Task description → Begin at the first line of the data and copy each line through the one containing "MB().prism([p0 - nn, p1", that line included, with no pictures.
BEGIN
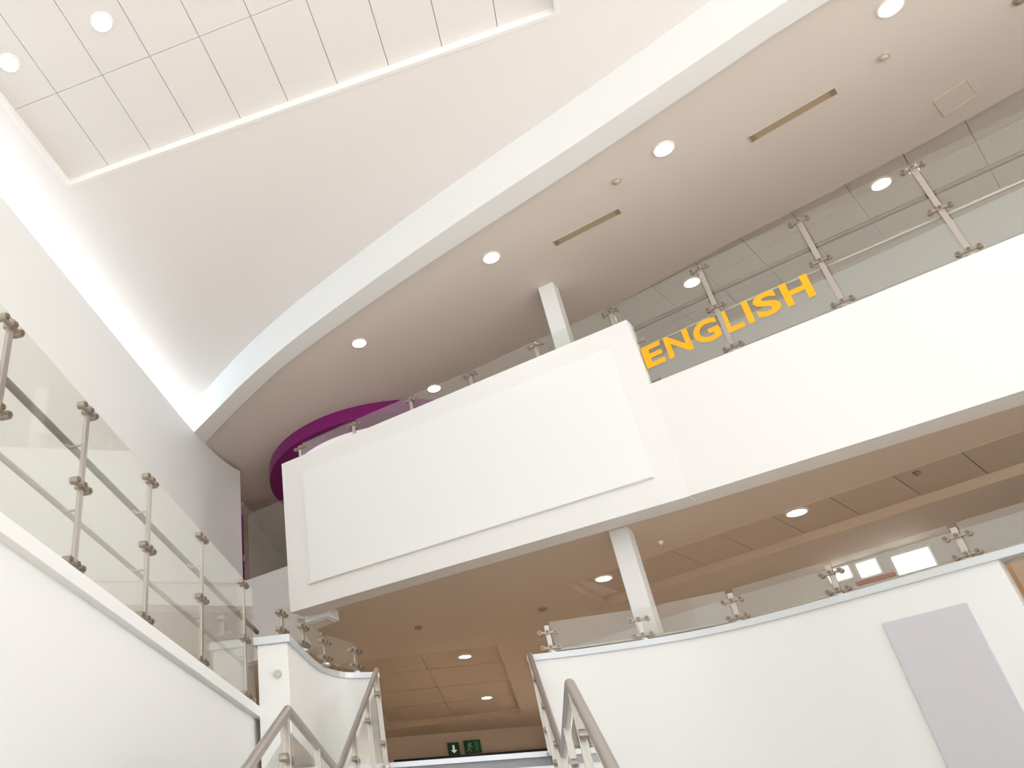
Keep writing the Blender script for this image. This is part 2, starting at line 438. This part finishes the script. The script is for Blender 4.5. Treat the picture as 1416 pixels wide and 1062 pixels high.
def run(root, posts, h, z, gz0, gz1, clamps, arms=(), d=0.12, ends=True, skip=()):
    n = len(posts)
    for i, p in enumerate(posts):
        a = Vector(posts[max(0, i - 1)]); b = Vector(posts[min(n - 1, i + 1)])
        ang = math.atan2(b.y - a.y, b.x - a.x)
        if i not in skip: add_post(root, (p[0], p[1], z), ang, h, clamps, arms, d)
        if i < n - 1:
            p0 = Vector(p[:2]); p1 = Vector(posts[i + 1][:2]); t = (p1 - p0).normalized(); nn = Vector((-t.y, t.x)) * 0.006
            p0 = p0 + t * 0.035; p1 = p1 - t * 0.035
            MB().prism([p0 - nn, p1 - nn, p1 + nn, p0 + nn], z + gz0, z + gz1).build('glass_pane', M['glass'], root)

# left walkway
LY = [0.0, 1.0, 1.98, 2.96, 3.87, 4.87, 5.97, 7.12]
t = thing('glass_balustrade', 'long glass balustrade with steel posts on white ledge of left walkway', 'balustrade', (-2.12, 3.5, 1.625))
run(t, [(-2.12, y) for y in LY], 1.10, 1.625, 0.05, 1.115, (0.07, 0.55, 1.06), (0.875 , 0.45), 0.13)
MB().prism([(-2.126, 7.155), (-2.114, 7.155), (-2.114, 7.40), (-2.126, 7.40)], 1.675, 2.74).build('glass_pane', M['glass'], t)
MB().tube([(-2.25, -1, 2.50), (-2.25, 4, 2.50), (-2.25, 8.0, 2.50)], 0.024, 12).build('handrail', M['dark_rail'], t, smooth=True)
MB().tube([(-2.25, -1, 2.07), (-2.25, 4, 2.07), (-2.25, 7.6, 2.07)], 0.018, 12).build('lower_rail', M['rail'], t, smooth=True)
# curved guarding past the pillar
t = thing('glass_balustrade', 'short curved glass upstand on capping of white wall left of the stairs', 'balustrade', (-1.7, 8.2, CP))
run(t, [(-1.83, 7.36), (-1.745, 7.85), (-1.655, 8.42), (-1.42, 8.86)], 0.28, CP, 0.03, 0.31, (0.07, 0.23))
# right hand guarding of the first floor
t = thing('glass_balustrade', 'low curved glass upstand on capping of white wall right of the stairs', 'balustrade', (2.1, 8.5, CP))
R1 = [(0.58, 9.53), (1.49, 9.41), (2.33, 9.11), (3.07, 8.58), (3.86, 7.97), (4.75, 7.26), (5.7, 6.55)]
R1 = sc(R1)
run(t, R1, 0.28, CP, 0.03, 0.31, (0.06, 0.21))
MB().tube([(q[0], q[1], CP + 0.055) for q in offset(R1, 0.10)], 0.018, 10).build('handrail', M['rail'], t, smooth=True)
# glass below the capping, past the end of the white wall
t = thing('glass_balustrade', 'glass panel under capping beyond right end of white curved wall', 'balustrade', (4.2, 6.9, 1.35))
MB().strip(sc([(4.02, 7.80), (5.0, 7.04), (6.2, 6.14)]), 0.012, 1.36, CP - 0.065).build('glass_pane', M['glass'], t)
for px, py in ((3.885, 7.12), (4.65, 6.53)):
    for z in (1.55, 2.0):
        MB().cyl((px, py, z), (-0.6, -0.8, 0), 0.03, 0.06, 14).build('clamp', M['steel'], t, smooth=True)
        MB().cyl((px - 0.02, py - 0.026, z), (-0.6, -0.8, 0), 0.014, 0.02, 10).build('bolt', M['bolt'], t, smooth=True)
# gallery
G = [(-2.13, 10.20), (-1.28, 9.80), (-0.45, 9.43), (0.34, 9.09), (1.13, 8.70), (1.95, 8.32), (2.81, 7.83), (3.66, 7.38), (4.51, 6.94), (5.35, 6.49), (6.2, 6.04)]
t = thing('glass_balustrade', 'long upper glass balustrade along gallery edge under the downlights', 'balustrade', (2.81, 7.83, 4.65))
run(t, G, 1.13, 4.65, 0.04, 1.15, (0.07, 0.57, 1.09), (0.845, 0.59), 0.13)
for z in (4.73, 5.24):
    kx = Vector((2.13, 8.235)) 
    MB().box((kx.x, kx.y, z), (0.07, 0.03, 0.03), math.atan2(-0.94, 1.71)).cyl((kx.x + 0.03, kx.y - 0.016, z), (-0.48, -0.876, 0), 0.024, 0.05, 12).build('clamp', M['bracket'], t)
go = offset(G, 0.13)
MB().tube([(p[0], p[1], 5.48) for p in go], 0.024, 12).build('handrail', M['dark_rail'], t, smooth=True)
MB().tube([(p[0], p[1], 5.22) for p in go], 0.018, 12).build('lower_rail', M['steel'], t, smooth=True)
# gallery return at far left
t = thing('glass_balustrade', 'far glass balustrade section between gallery front and left wall end', 'balustrade', (-3.2, 12.1, 4.65))
run(t, [(-3.55, 12.24), (-2.55, 11.76)], 1.13, 4.65, 0.04, 1.15, (0.07, 0.57, 1.09), skip=(0,))

# ------------------------------------------------------------------ yellow lettering on the gallery glass
gA, gB = Vector((1.95, 8.32)), Vector((3.66, 7.38))
gd = (Vector((3.66, 7.38)) - Vector((1.95, 8.32))).normalized()
ga = math.atan2(gd.y, gd.x)
sign = thing('lettering', 'yellow vinyl word ENGLISH on upper gallery glass beside white panel', 'sign', (2.10, 8.23, 4.865), rz=ga)
x = 0.0
HT, WS = 0.265, 0.90
for ch in 'ENGLISH':
    cu = bpy.data.curves.new('letter', 'FONT'); cu.body = ch; cu.size = 1.0; cu.offset = 0.032; cu.extrude = 0.004; cu.resolution_u = 4
    tmp = bpy.data.objects.new('tmp', cu); COL.objects.link(tmp)
    me = bpy.data.meshes.new_from_object(tmp.evaluated_get(bpy.context.evaluated_depsgraph_get()))
    bpy.data.objects.remove(tmp)
    xs = [q.co.x for q in me.vertices]; ys = [q.co.y for q in me.vertices]
    x0, x1, y0, y1 = min(xs), max(xs), min(ys), max(ys)
    w = {'I': 0.062, 'L': 0.20, 'E': 0.225, 'S': 0.245}.get(ch, 0.275) * WS
    for q in me.vertices:
        X = (q.co.x - x0) / (x1 - x0) * w; Y = (q.co.y - y0) / (y1 - y0) * HT + 0.012 * (x + X); Zz = q.co.z
        q.co = (x + X, -0.012 - 0.003 + Zz * 0.5, Y)
    o = link('letter', me, M['yellow'], sign)
    x += w + 0.042 * WS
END
Answer to this exercise →
Keep writing the Blender script for this image. This is part 2, starting at line 438. This part finishes the script. The script is for Blender 4.5. Treat the picture as 1416 pixels wide and 1062 pixels high.
def run(root, posts, h, z, gz0, gz1, clamps, arms=(), d=0.12, ends=True, skip=()):
    n = len(posts)
    for i, p in enumerate(posts):
        a = Vector(posts[max(0, i - 1)]); b = Vector(posts[min(n - 1, i + 1)])
        ang = math.atan2(b.y - a.y, b.x - a.x)
        if i not in skip: add_post(root, (p[0], p[1], z), ang, h, clamps, arms, d)
        if i < n - 1:
            p0 = Vector(p[:2]); p1 = Vector(posts[i + 1][:2]); t = (p1 - p0).normalized(); nn = Vector((-t.y, t.x)) * 0.006
            p0 = p0 + t * 0.035; p1 = p1 - t * 0.035
            MB().prism([p0 - nn, p1 - nn, p1 + nn, p0 + nn], z + gz0, z + gz1).build('glass_pane', M['glass'], root)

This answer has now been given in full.